THE DAY I found out that Lonesome Dove had been awarded the Pulitzer Prize, I happened to be lecturing at a small college in Uvalde, Texas. I think I may have been the first writer to speak in Uvalde, home of John Nance Garner, Roosevelt’s outspoken vice president (for a while) who remarked famously that the vice presidency “wasn’t worth a bootfull of warm spit.” (There are variant versions, of course.)
Because they had never had a speaker before, the college in Uvalde wanted to be sure and get its money’s worth, and they did. It was during my half-hour lunch break that I learned about the Pulitzer, a prize about which the writer William H. Gass has some pithy things to say.
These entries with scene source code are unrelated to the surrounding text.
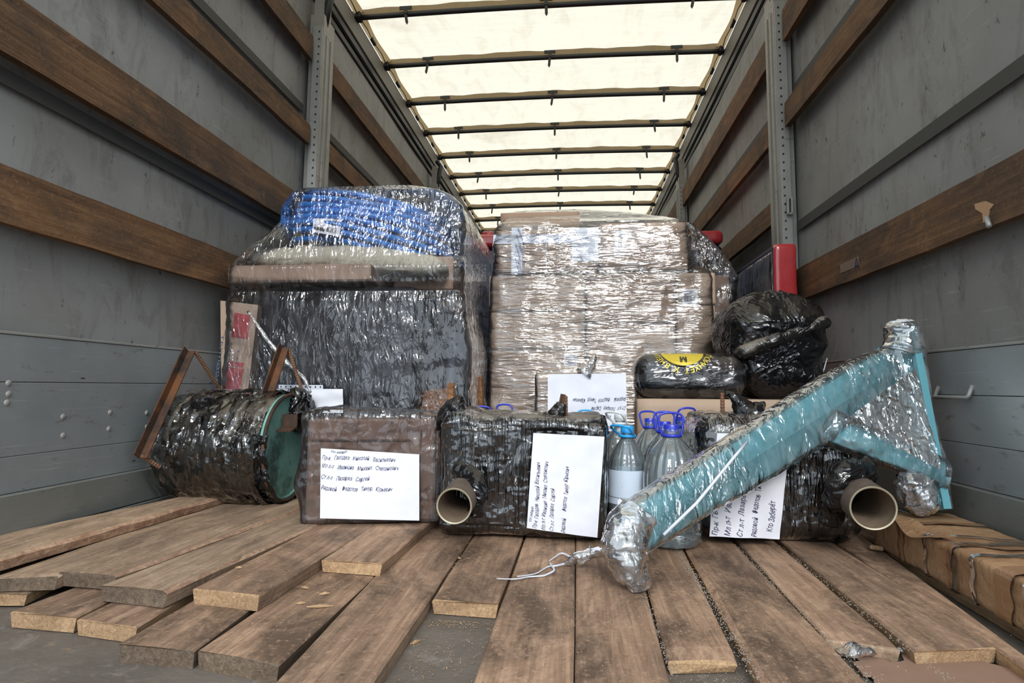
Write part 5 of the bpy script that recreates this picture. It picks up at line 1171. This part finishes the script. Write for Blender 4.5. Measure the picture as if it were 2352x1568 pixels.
# cross beam film, leg film, triangular film pane
rings = []
for (ux_, uy_, lx, ly) in ((1878, 990, 1890, 1012), (1920, 940, 1900, 1020), (1990, 972, 1970, 1046), (2070, 1008, 2050, 1078), (2150, 1040, 2130, 1110), (2182, 1060, 2172, 1125)):
    a_, b_ = P(ux_, uy_, 1.67), P(lx, ly, 1.67); rings.append(((a_+b_)/2+Vector((0, .025, 0)), (b_-a_)/2, Vector((0, .04, 0))))
ringloft('film_sleeve', rings, 'filmt2', .006, 17, 8.0, n=110, K=48)
rings = []
for (x_l, x_r, y_, d) in ((2040, 2122, 800, 1.815), (2062, 2136, 880, 1.79), (2086, 2148, 960, 1.76), (2100, 2162, 1030, 1.73), (2090, 2180, 1080, 1.71), (2082, 2184, 1110, 1.70), (2100, 2186, 1145, 1.69), (2118, 2190, 1166, 1.69)):
    a_, b_ = P(x_l, y_, d), P(x_r, y_, d); rings.append(((a_+b_)/2+Vector((0, .02, 0)), (b_-a_)/2, Vector((0, .04, 0))))
ringloft('film_sleeve', rings, 'filmt2', .009, 15, 11.0, n=120, K=48)
T_, L__, Rb = P(2105, 845, 1.745), P(1940, 965, 1.66), P(2165, 1080, 1.645)
Vv = []; nn_ = 90
for j in range(nn_+1):
    for i in range(nn_+1):
        u, v = i/nn_, j/nn_; Vv.append(tuple(lerp(T_, lerp(L__, Rb, u), v)))
Vv = np.array(Vv); q = Vv*np.array([14, 14, 9]); Vv[:, 1] += .008*ridge(q+fbm(q, 3)[:, None]*.8, 4)
obj('film_pane', MB().gridnp(Vv, nn_, nn_), M['filmp'], t, smooth=True)
# silvery bundle at lower leg and foot
sweep('film_bunch', [P(2100, 1085, 1.68), P(2098, 1120, 1.68), P(2125, 1150, 1.67), P(2150, 1160, 1.67)], [.028, .040, .040, .022], 'films', t, amp=.014, sc=20, n=60, K=44)
sweep('wrapped_foot', [P(1462, 1180, 1.38), P(1440, 1215, 1.36), P(1436, 1255, 1.34), P(1446, 1300, 1.325), P(1463, 1330, 1.32), P(1468, 1352, 1.32)], [.045, .046, .044, .036, .027, .018], 'films', t, amp=.008, sc=26, n=90, K=56, label='foot of the frame bunched in silvery film')
obj('foot_bar', MB().tube([P(1450, 1210, 1.37), P(1445, 1270, 1.34), P(1465, 1338, 1.325)], [.03, .028, .016], 14), M['galv'], t, smooth=True)
zt_l = .036
sweep('film_tail', [P(1410, 1262, 1.36), PZ(1370, 1270, .065), PZ(1330, 1282, .055), PZ(1300, 1292, .04)], [.010, .017, .020, .006], 'films', t, amp=.007, sc=45, n=50, K=20, flat=(.55, 1.0))
for pts in ([(1318, 1283), (1290, 1268), (1262, 1288), (1262, 1292)], [(1310, 1292), (1272, 1300), (1260, 1300), (1230, 1318), (1180, 1325)], [(1262, 1292), (1275, 1310), (1250, 1322), (1215, 1324), (1185, 1330), (1130, 1328)], [(1335, 1290), (1352, 1262), (1356, 1250)]):
    m = MB(); q = [PZ(x, y, zt_l+.003*math.sin(i*2)) for i, (x, y) in enumerate(pts)]; q2 = []
    for i in range(len(q)-1):
        for k in range(6): q2.append(lerp(q[i], q[i+1], k/6)+Vector((.0015*math.sin(i*9+k*2), .002*math.cos(k*2+i), 0)))
    for _ in range(2): q2 = [q2[0]]+[(q2[i-1]+q2[i]*2+q2[i+1])/4 for i in range(1, len(q2)-1)]+[q2[-1]]
    m.tube(q2, [.0028-.0018*i/len(q2) for i in range(len(q2))], 6); obj('film_strand', m, M['tape'], t, smooth=True)
# diagonal tight cord of film over the beam
m = MB(); m.tube([P(1524, 1228, 1.34), P(1600, 1155, 1.375), P(1690, 1045, 1.45), P(1715, 1015, 1.50)], .0035, 8); obj('film_cord', m, M['tape'], t, smooth=True)
# locking bracket on the right post
pb_ = P(1812, 470, 2.955); t = thing('strap_bracket', 'small metal locking bracket hooked on the perforated strip of the right post', 'bracket', tuple(pb_))
m = MB()
for (x0_, y0_, x1_, y1_) in ((1808, 452, 1812, 492), (1817, 452, 1821, 492), (1808, 488, 1821, 493)):
    a_, b_ = P(x0_, y1_, 2.955), P(x1_, y0_, 2.955); m.box((a_.x, 2.95, a_.z), (b_.x, 2.963, b_.z), bev=.002)
obj('bracket_frame', m, M['galv'], t); a_, b_ = P(1812, 488, 2.955), P(1817, 456, 2.955); obj('bracket_tongue', MB().box((a_.x, 2.956, a_.z), (b_.x, 2.965, b_.z)), M['dark'], t)

# marks on the right wall's lower slat: taped letter, split knot with a bolt
wr = bpy.data.objects['wall_right']; xs = SR-.0235
a_, b_ = PX(1930, 628, xs), PX(1972, 588, xs)
tq = obj('tape_mark', MB().box((xs, min(a_.y, b_.y), a_.z), (xs+.001, max(a_.y, b_.y), b_.z)), plain('faded_tape', (.20, .15, .11), .4), wr)
V, F = glyphs('А', .06); c_ = PX(1962, 622, xs)
obj('slat_letter', MB().add([(xs-.001, c_.y-x*1.0, c_.z+y) for x, y in V], F), M['ink'], tq)
m = MB(); pts = [(2238, 468), (2262, 462), (2282, 470), (2272, 482), (2268, 505), (2258, 512), (2256, 490), (2240, 480)]
V = [PX(*q, xs-.0005) for q in pts]; m.add(V+[v+Vector((.003, 0, 0)) for v in V], [tuple(range(8)), tuple(range(15, 7, -1))]+[(k, 8+k, 8+(k+1) % 8, (k+1) % 8) for k in range(8)]); obj('split_knot', m, plain('fresh_split_wood', (.50, .30, .17), .7), wr)
obj('bolt', MB().tube([PX(2266, 500, xs-.002), PX(2272, 520, xs-.012)], .006, 10), M['galv'], wr, smooth=True)
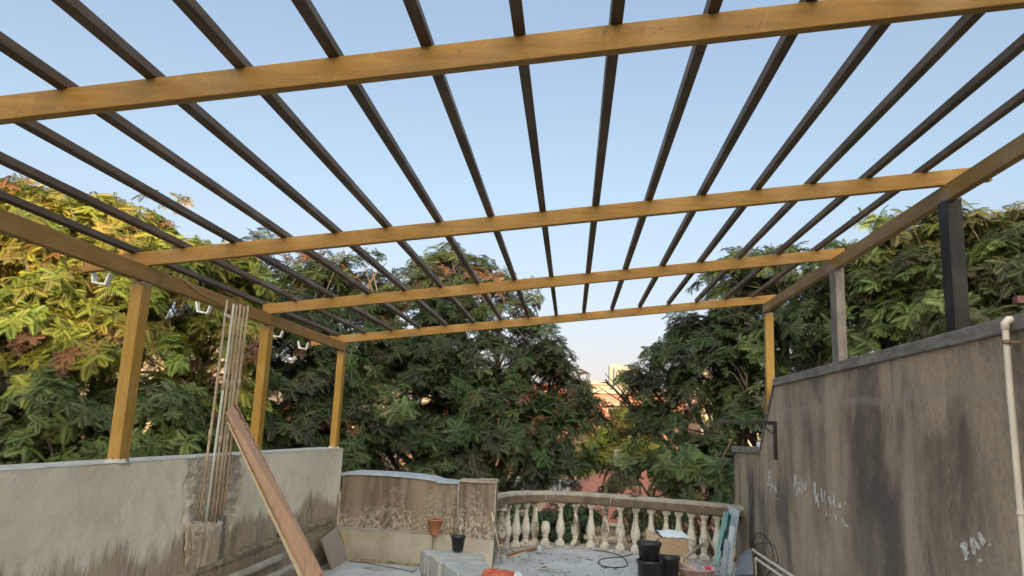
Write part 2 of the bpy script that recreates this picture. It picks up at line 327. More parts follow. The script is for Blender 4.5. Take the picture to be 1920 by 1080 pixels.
# terrace floor: flat slab reaching from behind the viewer to the curved balcony edge
curve = [(-1.05,9.5),(-1.02,9.9),(-.95,10.3),(-.82,10.65),(-.62,10.95),(-.38,11.14),(-.1,11.22),(.2,11.22),(.5,11.15),(.85,11.02),(1.2,10.87),(1.6,10.69),(1.95,10.50),(2.3,10.28)]
def catmull(P, n=8):
    out = []; P = [Vector((*p, 0)) for p in P]; Q = [P[0]*2-P[1]]+P+[P[-1]*2-P[-2]]
    for i in range(1, len(Q)-2):
        for k in range(n):
            t = k/n; p0, p1, p2, p3 = Q[i-1:i+3]
            out.append(.5*((2*p1)+(-p0+p2)*t+(2*p0-5*p1+4*p2-p3)*t*t+(-p0+3*p1-3*p2+p3)*t**3))
    out.append(P[-1]); return out
C = catmull(curve)
def offset(C, d):
    out = []
    for i, p in enumerate(C):
        t = (C[min(i+1, len(C)-1)]-C[max(i-1, 0)]).normalized(); out.append(p+Vector((-t.y, t.x, 0))*d)
    return out
outer = offset(C, .22)
poly = [(-3.2,-3),(2.6,-3),(2.6,10.2)]+[(p.x, p.y) for p in outer[::-1]]+[(-3.2,9.9)]
b = MB(); b.prism(poly, -.25, 0); struct(b.build('terrace_floor', M['floor']))

# ---------------------------------------------------------------- left parapet wall, with the chase cut for the conduits
XL, XR = -2.772, 2.228
WLT = 1.30
def grid_face(fn, u0, u1, v0, v1, nu, nv):
    vs = []; fs = []
    for i in range(nu+1):
        for j in range(nv+1):
            u = u0+(u1-u0)*i/nu; v = v0+(v1-v0)*j/nv; vs.append(fn(u, v))
    for i in range(nu):
        for j in range(nv):
            a = i*(nv+1)+j; fs.append((a, a+nv+1, a+nv+2, a+1))
    return vs, fs
from mathutils import noise as mn
def fbm(x, y, z, o=4): return mn.fractal(Vector((x, y, z)), .8, 2.1, o)
def lw(y, z):
    d = .0025*fbm(y*1.5, z*1.5, 3)+.0025*fbm(y*9, z*9, 1)
    e = .03*fbm(y*5, z*5, 9)
    ch = 0
    if z > .74+e*2 and 5.60+e < y < 6.16+e: ch = .05+.02*fbm(y*14, z*14, 5)      # open chase
    elif .80 < z and 5.42+e*1.5 < y < 6.34+e*1.5: ch = .010+.022*fbm(y*16, z*16, 5)                 # hacked plaster either side
    if 5.52+e < y < 6.02+e and .46 < z < .80+e: ch = -.035-.006*fbm(y*9, z*9, 2)                    # plug of fresh mortar
    if 6.02+e < y < 6.22+e*1.4 and .50 < z < .80+e: ch = .02
    if z < .44: d += .010*fbm(y*3, z*6, 4)
    return (XL-ch+d, y, z)
t = thing('parapet_wall', 'long cement rendered parapet wall on the left with conduits and posts standing on it', 'wall', (XL-.13, 4, 0))
vs, fs = grid_face(lw, -2.5, 9.2, 0.0, WLT, 520, 64)
b = MB(); b.add(vs, fs, True)
b.add([(XL-.26,-2.5,-.2),(XL-.26,9.2,-.2),(XL-.26,9.2,WLT),(XL-.26,-2.5,WLT)], [(0,1,2,3)])
b.add([(XL,9.2,0),(XL,9.2,WLT),(XL-.26,9.2,WLT),(XL-.26,9.2,0)], [(0,1,2,3)])
b.add([(XL,-2.5,0),(XL,-2.5,WLT),(XL-.26,-2.5,WLT),(XL-.26,-2.5,0)], [(0,3,2,1)])
b.build('wall_body', M['wall_left'], t)
def ltop(u, v):
    x = XL-.27+.275*u
    if 5.58 < v < 6.16 and u > .8: x -= .05
    return (x, v, WLT+.002+.0015*fbm(u*2, v*6, 0)-(.006 if u > .9 and fbm(v*12, 3, 1) > .45 else 0))
vs, fs = grid_face(ltop, 0, 1, -2.5, 9.205, 6, 240); b = MB(); b.add(vs, [f[::-1] for f in fs][::-1], False)
b.build('wall_top', M['wall_top'], t)
M['plug'] = simple('rough_mortar_plug', (.30,.22,.13), (.50,.41,.28), 11, (1,1,.25), .95, .9, .02, lo=.4, hi=.6)
M['patch'] = simple('damp_grey_mortar', (.12,.105,.09), (.20,.18,.155), 9, rough=.9, bs=.6, bd=.01)
vs, fs = grid_face(lambda u, v: (XL+.012+.03*math.sin(math.pi*u)**.4*math.sin(math.pi*min(1,v*1.0+.02))**.3+.006*fbm(u*4, v*5, 2), 5.52-.06*v+.47*u+.02*fbm(v*4, u, 5), .47+(.34+.03*fbm(u*6, 1, 1))*v), .0, 1, 0, 1, 30, 26)
b = MB(); b.add(vs, fs, True); b.build('mortar_plug', M['plug'], t)
vs, fs = grid_face(lambda u, v: (XL+.008+.006*fbm(u*3, v*5, 7), 6.00-.05*v+(.16+.04*fbm(v*5, 2, 2))*u, .50+.33*v), 0, 1, 0, 1, 8, 20)
b = MB(); b.add(vs, fs, True); b.build('repair_patch', M['patch'], t)
b = MB(); b.bar((XL+.02, 1.5, .44), (XL+.02, 9.0, .50), .05, .035); b.build('batten', M['dirty_timber'], t, .003)
for (x, z, y1, r) in ((XL+.07, .33, 7.35, .034), (XL+.10, .20, 8.0, .034)):
    b = MB(); b.tube([(x, 1.5, z), (x, y1-.15, z), (x-.02, y1, z-.004)], r, 12); 
    tag(b.build('clay_drain_pipe', M['ledge'], None, loc=(x, 4, z)), 'thick dusty pipe along the foot of the left wall, '+('the upper one' if z > .3 else 'the lower one'), 'pipe', 'pipes along the foot of the left wall')
# small junction hole in the wall
p = at(527, 1003, 'x', XL+.01); b = MB(); b.box((XL-.01, p.y-.09, p.z-.07), (XL+.012, p.y+.09, p.z+.07)); b.build('socket_box', M['black_metal'], t, .01)

# ---------------------------------------------------------------- right wall
WR = 2.24
t = thing('boundary_wall', 'tall dark weathered boundary wall on the right with white scrawled letters', 'wall', (WR+.12, 5, 0))
prof = [(-2.5,0),(10.72,0),(10.72,1.43),(9.27,1.45),(8.56,2.20),(-2.5,2.195)]
b = MB(); n = len(prof)
b.add([(WR, y, z) for y, z in prof]+[(WR+.24, y, z) for y, z in prof], [tuple(range(n)), tuple(range(n, 2*n))[::-1]]+[(i, n+i, n+(i+1) % n, (i+1) % n) for i in range(n)])
b.build('wall_body', M['wall_right'], t)
def capseg(P, h, x0, x1, name):
    b = MB(); k = len(P)
    ring = [(y, z) for y, z in P]+[(y, z+h) for y, z in P[::-1]]; m_ = len(ring)
    b.add([(x0, y, z) for y, z in ring]+[(x1, y, z) for y, z in ring], [tuple(range(m_)), tuple(range(m_, 2*m_))[::-1]]+[(i, m_+i, m_+(i+1) % m_, (i+1) % m_) for i in range(m_)])
    return b.build(name, M['coping'], t, .008)
def subdiv(P, n, amp=.003):
    out = []
    for i in range(len(P)-1):
        for k in range(n): q = k/n; out.append((P[i][0]*(1-q)+P[i+1][0]*q, P[i][1]*(1-q)+P[i+1][1]*q+random.uniform(-amp, amp)))
    return out+[P[-1]]
capseg(subdiv([(-2.5,2.196),(8.54,2.202)], 60), .082, WR-.028, WR+.27, 'coping')
capseg([(9.25,1.452),(10.76,1.432)], .08, WR-.028, WR+.27, 'coping')
b = MB(); b.bar((WR+.10, 8.58, 2.24), (WR+.10, 9.26, 1.50), .25, .03, (1,0,0)) if 0 else None
b = MB(); b.obox(((WR+.12), 8.925, 1.862), (.135,0,0), (0,.355,-.375), (0,.012,.011)); b.build('coping', M['coping'], t, .004)
# vertical mortar rib
# scrawled letters, traced as painted strokes on the wall face
GR = [[(165,85),(159,120),(155,200)],[(165,85),(173,130),(170,255)],[(150,182),(190,190)],[(185,185),(188,215)],[(205,190),(199,235)],[(205,190),(214,246)],[(225,286),(228,298)],
 [(345,120),(344,160),(345,215)],[(345,120),(356,126),(350,165),(362,180),(372,215),(358,270)],[(376,160),(385,245)],[(391,150),(399,255)],[(405,175),(412,215),(425,220),(424,170)],[(430,255),(432,277)],
 [(485,175),(490,240),(500,320)],[(485,175),(498,181),(490,226),(520,350)],[(516,250),(510,280)],[(535,215),(546,310)],[(560,235),(575,415)],[(592,270),(600,320),(640,314)],[(628,260),(635,350)],
 [(665,325),(664,355)],[(665,325),(676,331),(679,352)],[(702,322),(714,318)],[(636,400),(646,440)],[(680,430),(710,480),(732,490)],
 [(1548,605),(1560,650),(1585,730)],[(1578,600),(1565,650),(1595,692)],[(1615,590),(1640,690)],[(1615,590),(1636,580),(1678,655)],[(1630,642),(1662,630)],[(1675,720),(1686,745)],[(1668,535),(1710,615),(1697,570)],[(1748,612),(1752,628)]]
b = MB(); kk = 0
for s_ in GR:
    pts = [at(1400+x/3.84, 860+y/3.84, 'x', WR-.004) for x, y in s_]
    far = s_[0][0] < 900
    dense = []
    for i in range(len(pts)-1):
        for k in range(6): dense.append(pts[i].lerp(pts[i+1], k/6))
    dense.append(pts[-1]); vs = []
    for i, p in enumerate(dense):
        tt = (dense[min(i+1, len(dense)-1)]-dense[max(i-1, 0)]).normalized(); nn = Vector((0, -tt.z, tt.y)); wd = (.0125 if far else .009)*random.uniform(.45, 1.15)*(1.2 if len(s_) > 2 else .95)
        if not far: wd *= 1.6
        kk += 1
        xx = WR-.0025-(kk % 7)*.0004
        vs += [(xx, p.y+nn.y*wd*1.9, p.z+nn.z*wd), (xx, p.y-nn.y*wd*1.9, p.z-nn.z*wd)]
    b.add(vs, [(2*i, 2*i+1, 2*i+3, 2*i+2) for i in range(len(dense)-1)])
b.build('scrawled_letters', M['chalk'], t)

# ---------------------------------------------------------------- curved brown wall with slab top, ledge and pier
t = thing('brown_stained_wall', 'low brown stained wall with a bowed blue grey slab on top beyond the left wall', 'wall', (-2.1, 9.5, 0))
X0, X1 = -2.80, -1.62
def bow(x):
    u = (x-X0)/(X1-X0); u = min(max(u, 0), 1); return math.sin(math.pi*u)**.6 if 0 < u < 1 else 0
def topz(x): return .955+.030*bow(x)**.5-.025*max(0, min(1, (x+2.8)/1.2))
b = MB(); nx = 40; vs = []
for i in range(nx+1):
    x = X0+(X1-X0)*i/nx; y = 9.36+.10*bow(x)
    vs += [(x, y, .30), (x, y, topz(x)), (x, 9.85, topz(x)), (x, 9.85, -.2)]
fs = []
for i in range(nx):
    a = i*4
    for k in range(3): fs.append((a+k, a+4+k, a+5+k, a+1+k))
b.add(vs, fs); b.box((X1, 9.36, -.2), (-1.335, 9.80, .925)); b.build('wall_body', M['brown_wall'], t)
b = MB(); vs = []; xs = [X0-.05+(-1.33-X0+.05)*i/60 for i in range(61)]
for x in xs:
    yf = 9.335+.10*bow(x); z = topz(x)+.002 if x < X1 else .93; bk = 9.95-(max(0, x+2.1)/.8)**2*.42
    vs += [(x, yf, z), (x, yf, z+.032), (x, bk, z+.032), (x, bk, z)]
fs = [(0,3,2,1)]
for i in range(60):
    a = i*4
    for k in range(4): fs.append((a+k, a+(k+1) % 4, a+4+(k+1) % 4, a+4+k))
fs.append((240,241,242,243)); b.add(vs, fs); b.build('slab_top', M['slab'], t)
b = MB()
def led(u, v):
    return (u, 9.20+.006*fbm(u*3, v*3, 1)-.04*(u+2.77)/1.2, v)
vs, fs = grid_face(led, -2.80, -1.60, 0, .345, 40, 12); b.add(vs, fs, True)
b.add([(-2.8,9.2,.345),(-1.6,9.16,.345),(-1.6,9.42,.352),(-2.8,9.42,.352)], [(0,1,2,3)]); b.add([(-1.6,9.16,0),(-1.6,9.42,0),(-1.6,9.42,.352),(-1.6,9.16,.345)], [(0,1,2,3)])
b.build('ledge', M['ledge'], t)
b = MB(); b.bar((-2.60, 9.17, .018), (-1.35, 9.02, .016), .03, .03)
tag(b.build('timber_strip', M['dirty_timber'], None, .003, loc=(-2, 9.1, 0)), 'crusty thin timber strip lying on the floor along the ledge', 'timber strip')
t = thing('wall_pier', 'brown wall pier with pale edges between the slab topped wall and the balusters', 'wall', (-1.12, 9.4, 0))
b = MB(); b.box((-1.332, 9.33, 0), (-.885, 9.62, .955)); b.build('pier_body', M['brown_wall'], t, .006)
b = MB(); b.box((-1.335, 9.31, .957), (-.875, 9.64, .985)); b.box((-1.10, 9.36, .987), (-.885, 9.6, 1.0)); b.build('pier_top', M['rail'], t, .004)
b = MB(); b.tube([(-1.34, 9.325, .93), (-1.335, 9.32, .6), (-1.33, 9.32, .33)], .009, 6); b.build('mortar_edge', M['plinth'], t); b = MB(); b.box((-.892, 9.318, .35), (-.878, 9.329, .95)); b.build('mortar_edge', M['plinth'], t)
b = MB(); vs, fs = grid_face(lambda u, v: (-1.60+.72*u, 9.325-.15*(1-v)**1.5-.01*fbm(u*4, v*3, 2)+(-.02*(1-u)), .345*v-.05*u*v), 0, 1, 0, 1, 20, 12); b.add(vs, fs, True)
b.build('mortar_skirt', M['ledge'], t)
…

James was living in San Antonio at the time—Uvalde was not far so he came over to help me celebrate, a doomed effort since I was dead tired from all day lecturing and had to drive to Austin, which was pretty far, to appear on a panel at the LBJ Library in the morning—a confab at which the then mayor of San Antonio, Henry Cisneros, brusquely insulted me.
As I was preparing to leave Uvalde I noticed the marquee of the Holiday Inn where I had been staying. When I arrived it read “Welcome to Larry McMurtry, Author of Terms of Endearment .” By the next afternoon, despite a bunch of reporters showing up to interview me, the marquee had already been changed. Now it read: Catfish Special, $3.99.
Sic Transit Gloria DeHaven, as the fine Texas writer Edwin “Bud” Shrake once observed.